Some of the anthology’s strongest entries come in the first section, on “the end of the end of history” in the wake of the Great Recession. Etay Zwick’s portrait of Wall Street culture and its downstream effects manages to describe high finance evocatively as the realm of “barbarians” without lapsing into clichéd contempt. (Yes, there is room for compassion even here.) Ben Jeffrey’s review of Houellebecq’s oeuvre recognizes and doesn’t look away from the void of meaning in our secular-materialist culture. Later, Jon Baskin casts a critical eye at the idea-industrial complex on the left (and, implicitly, the right) and finds a culture of the instrumentalization of ideas – and thus of our very nature as thinking beings.

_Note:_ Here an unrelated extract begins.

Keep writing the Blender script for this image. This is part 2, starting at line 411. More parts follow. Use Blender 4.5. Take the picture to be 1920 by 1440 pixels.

And so, as important as the journey is, the destination is not irrelevant. In their introduction, editors Jon Baskin and Anastasia Berg insist that their project is not relativistic, but rather an attempt to recognize and to nurture the kind of humane and fertile pluralism from which a truth-loving people emerges:
Pluralism does not release the individual from the responsibility to choose or to judge, because it does not assert that all choices are equal, or that judgments of good and bad are futile. It does demand that we make our choices and judgments with humility, in recognition of the fact that other choices and judgments are both possible and defensible.
In this, the editors articulate a traditional liberalism that evokes the teaching of Pope Francis in his recent encyclical letter Fratelli tutti, on the universal brotherhood of man. The editors write that one of The Point’s deepest intentions is “that our social and political commitments are strengthened, rather than compromised, by genuine dialogue.” Francis writes:
Authentic social dialogue involves the ability to respect the other’s point of view and to admit that it may include legitimate convictions and concerns. … When individuals or groups are consistent in their thinking, defend their values and convictions, and develop their arguments, this surely benefits society.
I have been, and remain, skeptical that secular liberalism provides a suitable substrate for the kind of dialogue that forms and sustains communities. But The Opening of the American Mind, along with the continued thriving of The Point magazine, provides a hopeful hint of the possibility for renewal – a renewal based on each of us recognizing in others a potential brother or sister in truth.